Group3: Politics and Politicians: The Good, the Bad and the Ugly

Abe Lincoln in Illinois. 1939. – The Young Abraham Lincoln. Raymond Massey. This movie has been highly praised for a long time as the best portrayal of Abraham Lincoln ever done on film. Although Lincoln grew in character and modified his views after becoming president—how could he not have been changed by the Civil War and his overwhelming responsibilities?—his basic character was well established before he left Illinois for the last time. “Lincoln” by David Herbert Donald has a claim to being the best biography of Lincoln and is well worth a read.

All the President's Men. 1976. — Washington Post reporters Woodward and Bernstein help break the Watergate case. Robert Redford, Dustin Hoffman. Watergate was all consuming while it was going on—one member of my family was “wallowing in Watergate and loving every minute of it!” (She was not a Nixon fan.) This story of the Post reporters who helped bring down a president got a lot of young people interested in journalism. Since that time the profession has taken a few turns, not all of them favorable.

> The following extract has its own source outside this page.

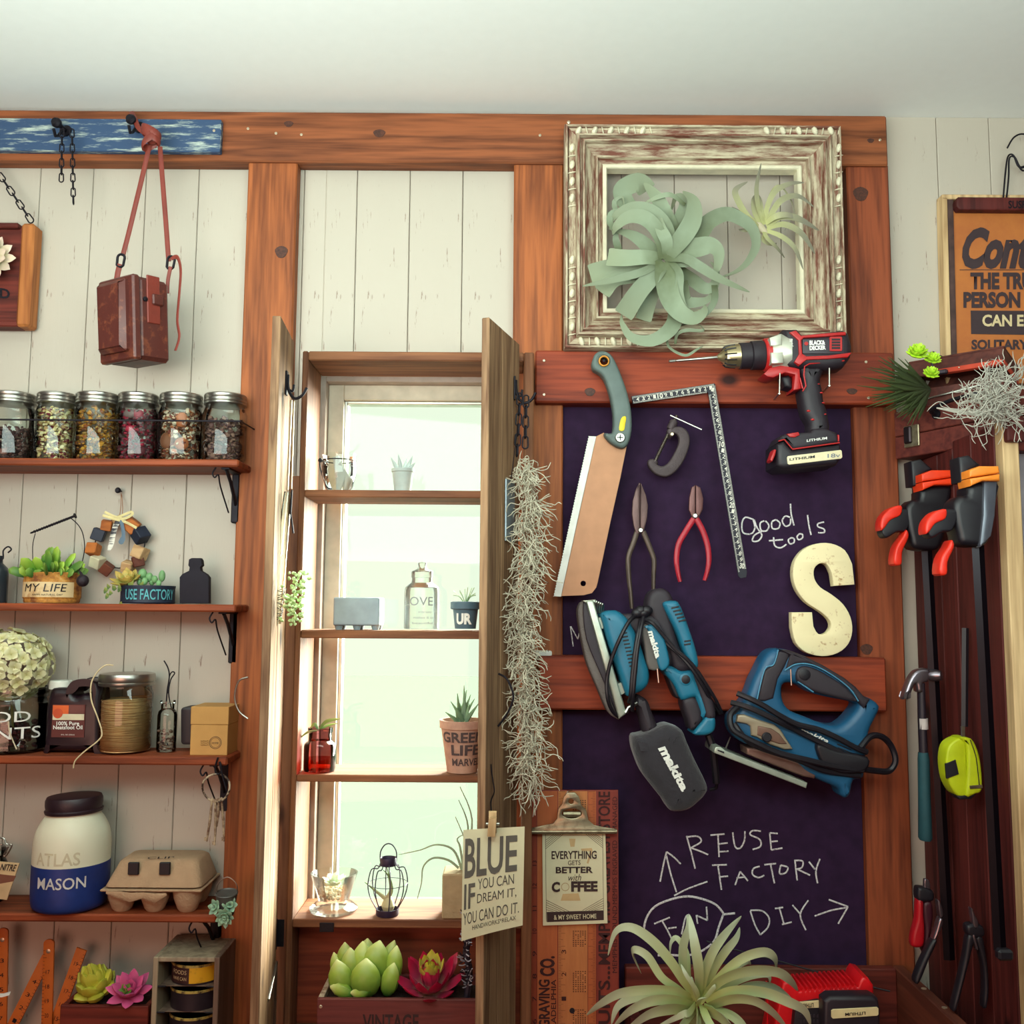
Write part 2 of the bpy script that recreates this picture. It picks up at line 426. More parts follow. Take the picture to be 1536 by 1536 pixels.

Citizen Cohn. 1992. — McCarthyism in the 1950s. James Woods. This is a really ugly movie about a truly ugly character. But McCarthyism was a blight on the American political landscape and should be understood. McCarthy himself os made out to be something of a buffoon, which from my recollections is pretty close to dead on. The famous scene in which Army lawyer Joseph Welch calls McCarthy out for what he was is well done.

Truman. 1995. — Biography of the 33rd President of the United States based on David McCullough’s book. Gary Sinise, Diana Scarwid. With substantial help from the makeup people, Gary Sinise makes a very convincing Truman. Based on the book by David McCullough, it shows Senator Harry Truman being bullied into taking the Vice President spot in the 1944 election and then being left high and dry by the dying President Roosevelt. Truman was completely unaware of the Atomic Bomb project until after he was sworn in—an event at which they didn't even get his name right. This is one of three portraits of Truman among these films, all of them fairly convincing.

Guilty by Suspicion. 1991. A 1940s film director finds his life turned upside down by the McCarthyist Communist hearings. Robert DeNiro, Annette Bening. Fiction, but based on the all-too-real events of those times. The events depicted here actually preceded the rise of Joe McCarthy, but it shows that McCarthy was plowing some pretty fertile ground. Many lives were ruined by these anti-Communist witch hunts.

Sunrise at Campobello. 1960. Ralph Bellamy. Greer Garson. Franklin D. Roosevelt battles the ravages of poliomyelitis and makes a political comeback. One of the great portrayals of Franklin and Eleanor Roosevelt—of which there have been many. Most historians and biographers agree that his bout with polio actually strengthened Roosevelt for the coming challenges of his remarkable political career.